Mais n’oublions pas les stratégies des puissances qui peuvent nous créer volontairement des conditions d’explosion sociale. Une paralysie du réseau électrique ou du réseau de télécommunication, une pénurie aggravée d’essence ou de mazout, le naufrage d’un bateau de voyageurs ou une catastrophe aérienne peuvent facilement dégénérer en révolution finale.
Ces événements potentiels feront logiquement et certainement émerger des meneurs et des leaders qui n’auront rien à voir avec les leaders des partis croupions et des personnalités proches du pouvoir. Ceux qui essaieront de prendre le train en marche n’auront aucune chance même s’ils sont soutenus par l’Occident comme cela a été parfaitement illustré en Egypte. Ces meneurs et ces leaders et derrière eux le petit peuple et ce qui reste de la classe moyenne sauront reconnaître ceux qui seront appelés à prendre la relève de ce régime corrompu. Quelles seront ces personnalités saines dans lesquels le peuple se reconnaîtra ? Nous ne le savons pas mais nous parions que le pouvoir actuel le sait.
Et ce pouvoir qui essaye de les corrompre à son service ferait mieux de leur transférer dès maintenant et pacifiquement le pouvoir et d’éviter ainsi le sang et la souffrance aux Algériens et surtout en ce qui concerne ce pouvoir, d’éviter à ses membres et à leurs familles des fins violentes et honteuses.

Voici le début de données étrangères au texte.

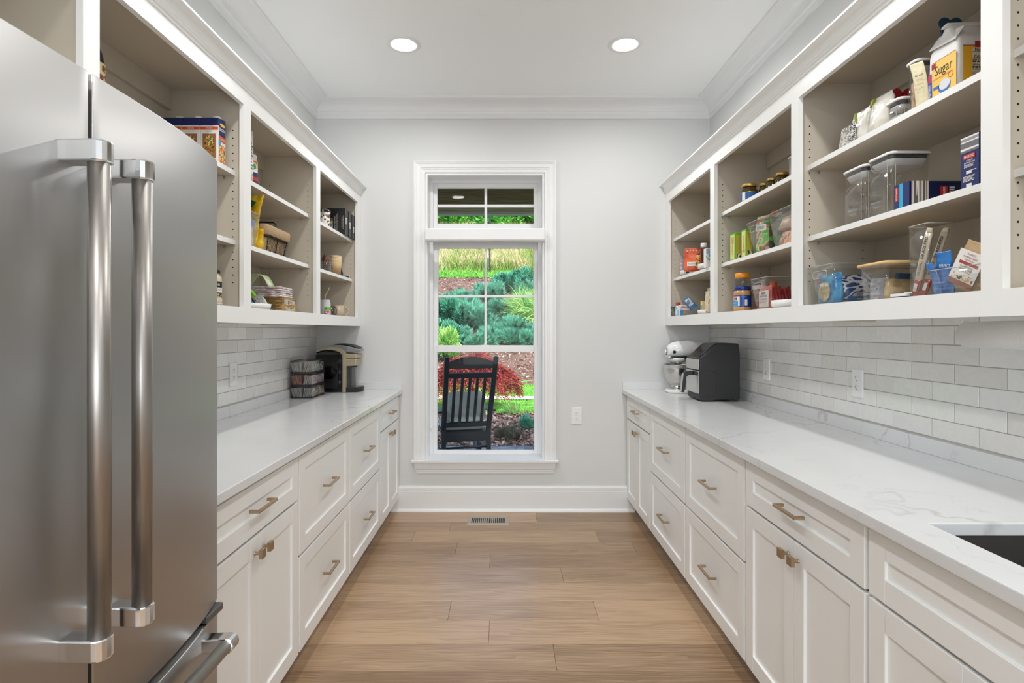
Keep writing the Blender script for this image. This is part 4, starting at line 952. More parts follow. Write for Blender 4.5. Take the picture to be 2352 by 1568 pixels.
# middle unit, centre shelf: bin with pouches, basket
x0, x1 = -1.305, -1.152
bin_('clear_bin', 'tall clear bin holding a white pouch with a blue spot, left shelf', x0, x1, 2.45, 2.648, L1, .158, .014, group='clear plastic bins')
YB_ = rampmat('yellow_bag', [(228, 190, 20), (244, 214, 60), (200, 160, 20)], 14, rough=.3, interp='LINEAR', bump=.3)
t = pouch('snack_pouch', 'tall yellow pouch with a green leaf print rising behind the clear bin beside the basket', -1.246, 2.668, L1, .150, .030, .258, YB_, 0, 3, lean=.12)
g = G().prism([(.020, .195), (.052, .200), (.072, .222), (.050, .232), (.022, .222)], -.0100, -.0085); part('leaf_print', g, cm('leaf_green', (30, 92, 60)), t)
t = pouch('white_pouch', 'white pouch with a blue spot inside the clear bin beside the basket', -1.185, 2.575, L1+.007, .110, .040, .148, rampmat('white_bag', [(232, 232, 226), (214, 220, 214), (240, 220, 170)], 12, rough=.35, interp='LINEAR'), PI/2, 5)
part('blue_spot', G().lathe([(.020, 0), (.001, .0006)], (.025, -.0215, .105), 20, 'y'), cm('spot_blue', (20, 70, 170)), t)
t = pouch('snack_pouch', 'small yellow pouch slumped between the clear bin and the basket', -1.232, 2.718, L1, .135, .040, .110, YB_, 0, 8)
# wire basket
t = thing('wire_basket', 'wire basket lined and cuffed with tan burlap on the middle left shelf', 'basket', (-1.262, 2.90, L1))
BUR = rampmat('burlap', [(180, 154, 118), (192, 166, 130), (170, 142, 108)], 420, rough=.95, interp='LINEAR', bump=.7)
def brect(k, z, e=0, r=.02): return rrect(-.072-.020*k-e, .072+.020*k+e, -.118-.026*k-e, .118+.026*k+e, r, z)
part('liner', G().loft([brect(0, .003), brect(.15, .02), brect(.95, .128), brect(.95, .128, -.003), brect(.1, .02, -.003)], True, True), BUR, t)
part('burlap_cuff', G().loft([brect(.70, .090, .010), brect(.80, .098, .0125), brect(1, .134, .010), brect(1, .1395, .005), brect(.98, .137, -.004)], False, False), BUR, t)
WIRE = mat('dark_wire', (.03, .025, .02), .5, .6)
for k, z in ((0, .003), (.62, .082)): part('wire_rim', G().tube(brect(k, z, .0045), .0022, 6, True), WIRE, t)
for sx, sy in ((1, -.88), (1, 0), (1, .88), (-1, 0), (1, -1.0)):
    part('wire_post', G().tube([(sx*.0765, sy*.118, .003), (sx*.0930, sy*.137, .096)] if sy != -1.0 else [(0, -.1225, .003), (0, -.1420, .096)], .0019, 6), WIRE, t)
g = G()
for i in range(15):
    for j in range(7):
        def P(a, b):
            k = b/7; return (.0782+.0165*k*.95, (-.115+.23*a/15)*(1+.16*k), .004+.086*k)
        a = i+(.5 if j % 2 else 0); g.tube([P(a, j), P(a+.5, j+1)], .0007, 4); g.tube([P(a+1, j), P(a+.5, j+1)], .0007, 4)
part('chicken_wire', g, WIRE, t)['kind'] = 'stuff'
part('handle', G().tube([(-.07, .03, .136), (-.07, .03, .168), (-.055, .03, .178), (.0, .03, .180), (.055, .03, .178), (.07, .03, .165), (.07, .03, .136)], .0042, 8), BLACK, t)

# middle unit, bottom: turntable with pouches, wooden sign block, wrapped stack
turntable('turntable', 'white turntable under the green spinach pouch at the bottom of the left middle cabinet', -1.272, 2.70, L0, .140, .038)
GB = rampmat('green_foil_bag', [(120, 150, 80), (176, 190, 130), (70, 110, 50), (210, 214, 190)], 18, rough=.3, interp='LINEAR', bump=.5)
zt_ = L0+.0160
t = thing('curled_pouch', 'open green foil pouch curling over with green and blue clips', 'bag', (-1.235, 2.72, zt_))
g = G(); rg = random.Random(4); rings = []
for k in range(13):
    q = k/12; a = q*2.35; x = -.035+.115*(1-math.cos(a))*.62+(.02*q); z = .175*math.sin(min(a, 2.0))*.93 if a < 2.0 else .175*.93*math.sin(2.0)-(a-2.0)*.13
    wv = .045*(1-.15*q)
    ring = [(x+rg.uniform(-.002, .002)+.0012*e, y, z+rg.uniform(-.002, .002)+(.0012 if e else 0)) for e, y in [(0, -wv), (0, -wv/2), (0, 0), (0, wv/2), (0, wv), (1, wv), (1, wv/2), (1, 0), (1, -wv/2), (1, -wv)]]
    rings.append(ring)
g.loft(rings); part('bag_top', g, rampmat('pale_green_film', [(196, 206, 176), (160, 176, 130), (214, 220, 200)], 10, rough=.3, interp='LINEAR', bump=.4), t)
g = pouch_geo(.075, .075, .100, 12, .05); g.shift((-.028, 0, 0)); part('bag_body', g, GB, t)
for z0, z1, m_, nm in ((.125, .055, cm('lime', (150, 214, 50)), 'lime'), (.050, .012, cm('turquoise', (30, 150, 200)), 'blue')):
    o = part('bag_clip', G().tube([(-.005, -.052, z0), (.055, -.056, z1)], [.006, .008], 8), m_, t); o['label'] = nm+' bag clip'
t = pouch('white_pouch', 'small white pouch with black script lying against the curled green pouch', -1.205, 2.80, zt_+.001, .060, .028, .070, rampmat('white_script_bag', [(226, 226, 236), (236, 236, 240), (50, 50, 70)], 60, rough=.35, pos=[0, .5, .66]), 0, 15, lean=-.55)
t = pouch('brown_packet', 'brown and white packet standing beside the curled green pouch', -1.235, 2.608, zt_, .10, .028, .125, rampmat('brown_packet_art', [(86, 52, 40), (200, 190, 190), (120, 90, 80)], 30), 0, 18)
B = Box(-1.36, -1.150, 2.905, 3.10, L0, L0+.082)
t = carton('wooden_sign_box', 'small wooden sign box with white lettering on the left bottom shelf', 'box', B, rampmat('weathered_gold_wood', [(150, 116, 64), (176, 142, 88), (112, 84, 44)], 14, (1, 1, 7), rough=.7, interp='LINEAR', bump=.4))
part('crate_front', G().box(B.x0+.012, B.x1-.035, B.y0-.001, B.y0+.0005, B.z0+.012, B.z1-.012), rampmat('dark_gold_wood', [(104, 80, 30), (130, 104, 44), (80, 60, 24)], 20, (1, 1, 8), rough=.6, interp='LINEAR'), t, world=True)
dtext(t, B, 'al', .5, .70, .034, 'WINE YOU CAN', PW, .150, bold=.02); dtext(t, B, 'al', .5, .24, .036, 'Drink up!', PW, .130, bold=.01)
t = thing('wrapped_stack', 'stack of plastic-wrapped pink and white packs on top of the wooden sign box', 'package', (-1.245, 3.0, L0+.0825))
WR = rampmat('wrapped_pink', [(214, 196, 200), (240, 236, 236), (190, 160, 166)], 30, (1, 1, 5), rough=.2, interp='LINEAR', bump=.6)
for k in range(5): part('wrapped_pack', G().loft([rrect(-.082+R.uniform(-.003, .003), .082, -.088, .088, .02, k*.0112+.0003), rrect(-.084, .084+R.uniform(-.003, .003), -.09, .09, .02, k*.0112+.0055), rrect(-.080, .080, -.086, .086, .02, k*.0112+.0108)]), WR, t)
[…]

Les images de Mouammar Kadhafi lynché à 70 ans et de Hosni Moubarak derrière des barreaux sur un brancard, malgré leur mainmise totale sur l’armée et la sécurité, doivent hanter nos dirigeants. Espérons que la peur ne paralyse point leur esprit logique et leur instinct de survie. Il n’est peut-être pas encore trop tard et l’effet papillon travaille aussi dans l’autre sens que les catastrophes et le chaos.